Картины на грани: почему молодой гений Федор Васильев смеялся над Академией художеств
Пейзаж Федора Васильева Мокрый луг написан ровно полтора века назад, в 1872 году. Это воспоминание художника о родной русской природе, увидеть которую снова ему не довелось.
Омытый ночным дождем луг пахнет свежестью. Лесок, озерцо, бескрайние просторы. Тяжелые тучи ушли вдаль, и теперь там льются на землю тонны холодной воды. А здесь уже посветлело, и скоро вступит в свои права жаркий день.
Васильев смог соединить то, что у русских пейзажистов толком не получалось: скрупулезное внимание к деталям и лирический настрой. Достоверность изображения обеспечена точной передачей цвета — одних только зеленых тонов на картине автор насчитал целую дюжину. А за вторую, поэтическую часть зрительского восприятия отвечают облака. Художник Ге, говоря о пейзажах Васильева, отмечал именно небо, называл его движущимся, живым. Федор Александрович работал на грани: хорошей погоды и ненастья, света и тьмы, подмечая в природе драматические переломные моменты. Да, на его картинах мало действия, но зато много чувства и настроения.
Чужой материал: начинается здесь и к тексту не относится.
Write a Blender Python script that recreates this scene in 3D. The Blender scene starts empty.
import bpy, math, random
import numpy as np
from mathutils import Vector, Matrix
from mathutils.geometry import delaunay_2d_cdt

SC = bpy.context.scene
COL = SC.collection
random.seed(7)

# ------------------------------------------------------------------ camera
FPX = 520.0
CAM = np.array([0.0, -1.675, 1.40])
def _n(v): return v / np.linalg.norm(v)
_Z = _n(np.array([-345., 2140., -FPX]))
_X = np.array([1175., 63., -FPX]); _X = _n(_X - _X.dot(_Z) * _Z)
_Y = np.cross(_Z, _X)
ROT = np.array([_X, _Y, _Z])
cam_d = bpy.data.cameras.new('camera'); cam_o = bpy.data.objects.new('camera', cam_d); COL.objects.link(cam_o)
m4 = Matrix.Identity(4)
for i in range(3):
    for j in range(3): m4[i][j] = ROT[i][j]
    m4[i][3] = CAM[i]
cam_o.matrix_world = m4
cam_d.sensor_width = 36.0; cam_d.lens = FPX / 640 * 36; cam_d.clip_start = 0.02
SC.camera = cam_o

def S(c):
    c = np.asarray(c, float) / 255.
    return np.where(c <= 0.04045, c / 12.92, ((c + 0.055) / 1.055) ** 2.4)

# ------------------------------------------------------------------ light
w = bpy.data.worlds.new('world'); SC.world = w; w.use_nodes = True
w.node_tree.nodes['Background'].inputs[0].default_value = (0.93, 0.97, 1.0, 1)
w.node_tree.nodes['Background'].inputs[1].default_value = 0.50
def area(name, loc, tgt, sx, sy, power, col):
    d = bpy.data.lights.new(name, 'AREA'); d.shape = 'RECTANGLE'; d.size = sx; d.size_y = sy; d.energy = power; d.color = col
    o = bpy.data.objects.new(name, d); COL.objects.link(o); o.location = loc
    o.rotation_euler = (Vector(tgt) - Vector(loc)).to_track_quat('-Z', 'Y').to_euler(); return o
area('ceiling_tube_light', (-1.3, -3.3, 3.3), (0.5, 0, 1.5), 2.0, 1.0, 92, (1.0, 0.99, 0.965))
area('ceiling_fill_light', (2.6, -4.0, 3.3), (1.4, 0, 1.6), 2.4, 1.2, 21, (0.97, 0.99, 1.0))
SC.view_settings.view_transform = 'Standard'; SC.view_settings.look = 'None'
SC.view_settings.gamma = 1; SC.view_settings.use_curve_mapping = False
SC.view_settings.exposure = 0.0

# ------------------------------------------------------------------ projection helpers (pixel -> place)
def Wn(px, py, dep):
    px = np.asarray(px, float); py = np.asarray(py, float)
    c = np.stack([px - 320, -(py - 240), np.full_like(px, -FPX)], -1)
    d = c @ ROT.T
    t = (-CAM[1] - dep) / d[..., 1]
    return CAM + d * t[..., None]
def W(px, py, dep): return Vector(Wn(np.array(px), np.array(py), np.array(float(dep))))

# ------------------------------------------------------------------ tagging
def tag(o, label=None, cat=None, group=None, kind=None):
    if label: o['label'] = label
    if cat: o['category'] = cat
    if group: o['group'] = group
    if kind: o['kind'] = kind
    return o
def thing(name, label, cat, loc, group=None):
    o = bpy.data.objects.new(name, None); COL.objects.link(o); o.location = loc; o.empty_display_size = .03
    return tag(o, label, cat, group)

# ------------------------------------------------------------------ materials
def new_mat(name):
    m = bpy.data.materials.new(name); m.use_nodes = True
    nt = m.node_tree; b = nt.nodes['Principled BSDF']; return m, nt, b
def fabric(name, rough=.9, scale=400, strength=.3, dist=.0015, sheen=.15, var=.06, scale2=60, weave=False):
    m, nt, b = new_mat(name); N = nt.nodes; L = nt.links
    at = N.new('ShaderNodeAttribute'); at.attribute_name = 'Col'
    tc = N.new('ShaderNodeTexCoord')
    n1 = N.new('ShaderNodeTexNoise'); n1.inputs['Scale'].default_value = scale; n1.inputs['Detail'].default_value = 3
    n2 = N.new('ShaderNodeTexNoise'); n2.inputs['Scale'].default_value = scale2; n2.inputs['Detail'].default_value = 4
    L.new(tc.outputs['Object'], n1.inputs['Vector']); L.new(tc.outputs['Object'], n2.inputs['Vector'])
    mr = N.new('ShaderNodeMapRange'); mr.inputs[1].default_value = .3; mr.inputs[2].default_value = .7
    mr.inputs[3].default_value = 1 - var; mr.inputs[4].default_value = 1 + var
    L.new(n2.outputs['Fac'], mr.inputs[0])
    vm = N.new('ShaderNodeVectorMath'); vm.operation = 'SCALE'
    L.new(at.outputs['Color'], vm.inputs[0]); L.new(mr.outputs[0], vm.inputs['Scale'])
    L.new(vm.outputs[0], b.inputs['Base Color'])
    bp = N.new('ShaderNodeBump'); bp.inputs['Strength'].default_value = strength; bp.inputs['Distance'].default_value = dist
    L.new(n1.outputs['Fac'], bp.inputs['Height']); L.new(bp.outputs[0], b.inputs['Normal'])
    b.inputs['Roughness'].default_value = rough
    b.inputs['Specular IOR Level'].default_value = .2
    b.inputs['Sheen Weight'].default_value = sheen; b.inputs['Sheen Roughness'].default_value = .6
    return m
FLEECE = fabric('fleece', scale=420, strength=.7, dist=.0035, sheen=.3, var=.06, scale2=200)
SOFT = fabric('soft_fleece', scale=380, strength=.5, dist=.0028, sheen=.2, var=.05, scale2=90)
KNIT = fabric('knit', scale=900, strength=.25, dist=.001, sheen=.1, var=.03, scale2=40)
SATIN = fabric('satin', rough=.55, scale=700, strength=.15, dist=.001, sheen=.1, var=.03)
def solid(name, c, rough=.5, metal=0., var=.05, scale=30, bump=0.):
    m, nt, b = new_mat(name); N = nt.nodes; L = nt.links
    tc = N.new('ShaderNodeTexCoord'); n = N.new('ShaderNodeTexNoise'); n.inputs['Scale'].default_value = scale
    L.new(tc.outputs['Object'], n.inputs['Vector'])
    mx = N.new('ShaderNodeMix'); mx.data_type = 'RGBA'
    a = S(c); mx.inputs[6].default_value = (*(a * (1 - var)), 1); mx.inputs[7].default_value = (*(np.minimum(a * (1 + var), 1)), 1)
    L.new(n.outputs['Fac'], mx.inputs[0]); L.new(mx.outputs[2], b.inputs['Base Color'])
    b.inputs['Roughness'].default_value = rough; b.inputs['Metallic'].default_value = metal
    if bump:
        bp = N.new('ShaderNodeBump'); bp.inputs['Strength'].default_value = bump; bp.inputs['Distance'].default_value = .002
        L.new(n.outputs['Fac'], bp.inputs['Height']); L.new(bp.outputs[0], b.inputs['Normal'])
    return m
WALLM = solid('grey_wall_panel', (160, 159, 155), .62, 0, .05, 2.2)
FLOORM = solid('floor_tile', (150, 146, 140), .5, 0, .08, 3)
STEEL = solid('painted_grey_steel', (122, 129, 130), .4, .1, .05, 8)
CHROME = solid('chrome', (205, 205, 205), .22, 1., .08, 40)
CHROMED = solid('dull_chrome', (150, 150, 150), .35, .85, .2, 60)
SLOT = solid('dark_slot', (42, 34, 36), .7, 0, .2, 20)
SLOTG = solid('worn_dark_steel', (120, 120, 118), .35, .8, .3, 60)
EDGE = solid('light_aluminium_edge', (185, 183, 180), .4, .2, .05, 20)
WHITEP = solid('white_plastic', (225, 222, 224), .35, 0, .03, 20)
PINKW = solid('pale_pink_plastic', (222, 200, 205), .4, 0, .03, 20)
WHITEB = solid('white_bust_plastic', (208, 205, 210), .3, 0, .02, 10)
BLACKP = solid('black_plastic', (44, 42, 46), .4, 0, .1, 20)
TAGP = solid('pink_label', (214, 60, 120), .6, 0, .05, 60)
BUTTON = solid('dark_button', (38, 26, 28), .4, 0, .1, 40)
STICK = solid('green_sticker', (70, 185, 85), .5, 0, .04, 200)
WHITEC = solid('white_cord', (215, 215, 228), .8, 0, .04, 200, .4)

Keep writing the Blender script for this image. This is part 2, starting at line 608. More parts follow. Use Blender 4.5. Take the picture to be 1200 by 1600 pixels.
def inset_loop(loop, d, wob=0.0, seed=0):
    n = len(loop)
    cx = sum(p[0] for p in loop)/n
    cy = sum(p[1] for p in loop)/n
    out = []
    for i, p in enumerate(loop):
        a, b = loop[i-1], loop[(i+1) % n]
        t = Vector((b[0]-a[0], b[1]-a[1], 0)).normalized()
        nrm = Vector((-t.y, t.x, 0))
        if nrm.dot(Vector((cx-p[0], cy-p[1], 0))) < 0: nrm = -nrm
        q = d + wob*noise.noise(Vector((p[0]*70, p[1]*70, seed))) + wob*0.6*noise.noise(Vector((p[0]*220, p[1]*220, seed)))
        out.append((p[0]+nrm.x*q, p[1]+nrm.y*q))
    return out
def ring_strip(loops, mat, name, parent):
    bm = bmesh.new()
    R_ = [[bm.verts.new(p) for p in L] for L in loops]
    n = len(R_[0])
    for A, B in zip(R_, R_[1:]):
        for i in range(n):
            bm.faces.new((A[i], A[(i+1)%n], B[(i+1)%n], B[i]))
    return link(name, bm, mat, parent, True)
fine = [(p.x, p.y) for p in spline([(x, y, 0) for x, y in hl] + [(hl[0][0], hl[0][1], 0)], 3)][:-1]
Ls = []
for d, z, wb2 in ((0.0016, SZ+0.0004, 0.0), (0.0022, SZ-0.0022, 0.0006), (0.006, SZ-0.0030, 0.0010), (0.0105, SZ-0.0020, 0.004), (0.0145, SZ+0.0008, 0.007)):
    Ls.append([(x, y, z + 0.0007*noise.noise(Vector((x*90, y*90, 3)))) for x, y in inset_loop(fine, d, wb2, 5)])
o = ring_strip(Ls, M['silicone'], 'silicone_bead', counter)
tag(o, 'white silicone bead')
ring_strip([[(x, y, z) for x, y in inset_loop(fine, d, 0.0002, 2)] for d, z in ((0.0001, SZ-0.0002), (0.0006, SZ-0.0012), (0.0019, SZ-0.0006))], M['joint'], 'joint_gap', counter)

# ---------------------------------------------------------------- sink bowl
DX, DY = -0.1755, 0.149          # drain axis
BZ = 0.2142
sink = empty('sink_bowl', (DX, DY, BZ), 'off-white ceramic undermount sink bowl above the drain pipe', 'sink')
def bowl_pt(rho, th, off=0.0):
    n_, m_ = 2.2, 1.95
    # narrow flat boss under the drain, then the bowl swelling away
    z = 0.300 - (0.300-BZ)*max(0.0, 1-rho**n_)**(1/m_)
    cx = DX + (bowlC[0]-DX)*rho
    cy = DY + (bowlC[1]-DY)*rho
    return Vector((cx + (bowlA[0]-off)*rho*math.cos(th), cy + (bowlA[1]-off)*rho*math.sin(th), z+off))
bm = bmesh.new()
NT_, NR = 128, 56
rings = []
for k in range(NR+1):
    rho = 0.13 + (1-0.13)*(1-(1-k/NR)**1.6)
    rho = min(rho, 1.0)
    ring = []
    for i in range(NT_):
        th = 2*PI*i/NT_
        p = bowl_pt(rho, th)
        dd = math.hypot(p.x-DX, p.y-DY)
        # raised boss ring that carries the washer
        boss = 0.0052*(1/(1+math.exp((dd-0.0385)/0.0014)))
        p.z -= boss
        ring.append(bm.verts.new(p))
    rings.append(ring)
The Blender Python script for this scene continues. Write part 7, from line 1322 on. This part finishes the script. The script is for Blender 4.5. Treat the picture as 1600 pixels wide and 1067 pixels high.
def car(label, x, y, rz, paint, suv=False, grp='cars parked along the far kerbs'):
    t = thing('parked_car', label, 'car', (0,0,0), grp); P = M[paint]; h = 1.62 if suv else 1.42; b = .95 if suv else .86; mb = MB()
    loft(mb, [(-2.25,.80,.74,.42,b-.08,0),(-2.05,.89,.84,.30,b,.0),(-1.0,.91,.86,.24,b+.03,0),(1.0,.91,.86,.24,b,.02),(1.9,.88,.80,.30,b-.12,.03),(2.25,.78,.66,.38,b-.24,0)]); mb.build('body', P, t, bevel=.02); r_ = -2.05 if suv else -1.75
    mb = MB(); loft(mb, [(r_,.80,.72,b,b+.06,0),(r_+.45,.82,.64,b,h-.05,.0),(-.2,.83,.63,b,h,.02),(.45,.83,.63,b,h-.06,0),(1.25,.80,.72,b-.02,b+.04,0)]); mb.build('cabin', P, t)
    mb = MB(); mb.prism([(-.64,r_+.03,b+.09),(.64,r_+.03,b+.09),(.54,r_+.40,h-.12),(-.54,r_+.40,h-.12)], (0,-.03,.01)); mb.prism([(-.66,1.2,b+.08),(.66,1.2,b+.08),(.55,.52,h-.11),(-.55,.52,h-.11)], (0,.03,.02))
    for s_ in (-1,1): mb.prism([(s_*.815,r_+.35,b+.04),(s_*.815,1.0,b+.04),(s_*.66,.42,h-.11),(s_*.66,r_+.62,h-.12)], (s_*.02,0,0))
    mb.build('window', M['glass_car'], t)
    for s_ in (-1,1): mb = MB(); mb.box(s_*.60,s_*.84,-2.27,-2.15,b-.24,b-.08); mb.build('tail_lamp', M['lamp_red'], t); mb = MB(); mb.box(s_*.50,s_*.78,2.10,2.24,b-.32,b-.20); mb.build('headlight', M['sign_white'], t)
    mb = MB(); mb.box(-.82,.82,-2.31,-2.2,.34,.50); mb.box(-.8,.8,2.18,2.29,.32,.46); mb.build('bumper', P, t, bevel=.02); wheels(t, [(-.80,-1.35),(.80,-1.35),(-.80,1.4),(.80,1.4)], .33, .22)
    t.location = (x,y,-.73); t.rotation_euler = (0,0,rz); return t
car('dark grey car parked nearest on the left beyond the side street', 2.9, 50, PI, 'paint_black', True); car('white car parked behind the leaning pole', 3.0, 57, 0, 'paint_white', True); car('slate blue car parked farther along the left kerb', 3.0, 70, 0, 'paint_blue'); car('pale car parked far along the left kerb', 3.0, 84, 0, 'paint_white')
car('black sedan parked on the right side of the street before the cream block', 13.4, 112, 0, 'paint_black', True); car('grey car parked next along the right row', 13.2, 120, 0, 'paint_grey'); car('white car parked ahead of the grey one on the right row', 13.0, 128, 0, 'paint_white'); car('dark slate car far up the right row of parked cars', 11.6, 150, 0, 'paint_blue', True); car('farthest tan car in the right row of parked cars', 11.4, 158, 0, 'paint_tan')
«Мокрый луг» — одна из вершин русского лирического пейзажа. Замечательно, что Васильев покорил ее в 22 года. Чего достигли в этом возрасте другие наши корифеи? Помощник землемера Венецианов баловался красками ради собственного удовольствия. Офицер Федотов своими злющими карикатурами изводил товарищей по полку. Студенты Саврасов, Левитан, Шишкин, Поленов, старший Васнецов овладевали художественным ремеслом, порой подавая кое-какие надежды. Но оценивать всерьез их раннее творчество не стоит — ученичество!
А для Федора Александровича Васильева 22-летний рубеж — время подведения итогов. «Мокрый луг» он писал в Ялте, где пытался спастись от душившей его чахотки. Поначалу Крым ему совершенно не глянулся, он жил воспоминаниями, используя зарисовки природы средней полосы и Малороссии. Потом, правда, попривык и даже полюбил островерхие кипарисы, выжженную солнцем траву и волны Черного моря. Через год, завершив свой последний шедевр «В крымских горах», живописец умер.
Все художественное образование Васильева — четыре года вечерней рисовальной школы. Днем учиться не мог — зарабатывал на жизнь, помогал реставраторам. Но карандаш его летел по бумаге так быстро и легко, как мог только в руке гения. Два лета Васильев работал на пленэре с Иваном Шишкиным и в конце концов даже с ним породнился — певец русского леса женился на старшей сестре Федора. Шишкин много дал Васильеву. Но однажды подошел на выставке к его «Оттепели». И, постояв перед размытой талой водой проселочной дорогой, перед покосившейся избой со струящимся над ней дымком, перед этим унылым, полным грустного томления, до боли родным пейзажем, который на миг освещен выглянувшим из туч солнцем, воскликнул: «О! Он скоро превзошел меня, своего учителя».
Васильеву был прямой путь в Императорскую академию художеств. Но он туда так и не попал. Да и требовалась ли ему академическая дрессура? Недаром же говорят: талант учить — только портить. Слишком точны суждения Васильева об искусстве, слишком интересны его картины.
Сам он тоже производил незабываемое впечатление. Илья Репин удивлялся, как этому бедняку удавалось одеваться по последней моде. Как, толком нигде не учившийся, он казался образованным человеком и щеголял иностранными словечками. А еще Репина изумляло, что «вчерашний почтальон» (денег в семье не хватало, и маленький Федя работал на почте с 12 лет) «цинично хохотал над Академией художеств и всеми ее традициями, а уж особенно над составом профессоров». Мало того, 19-летний Васильев сразу принял 26-летнего Репина под свое покровительство! Да что там, вся компания молодых художников рабски подражала нахальному юнцу. Ведь гений!
Крамской, учитель Васильева в рисовальной школе, сравнивал его со сказочно щедрым богачом, который разбрасывает свои сокровища направо и налево, не имея никакого понятия об их стоимости. Моцарт живописи, не меньше.
Шесть творческих лет, шестьдесят картин, среди которых несколько настоящих шедевров. И все. «Мгновенно он вспыхнул блестящей звездою», — написал Шишкин на его надгробном памятнике на Поликуровском холме в Ялте. Возможно, там покоится самый талантливый русский художник. Но о том, чего бы достиг Федор Александрович, отпусти ему судьба больше времени, можно лишь гадать. История искусства тоже не знает сослагательного наклонения.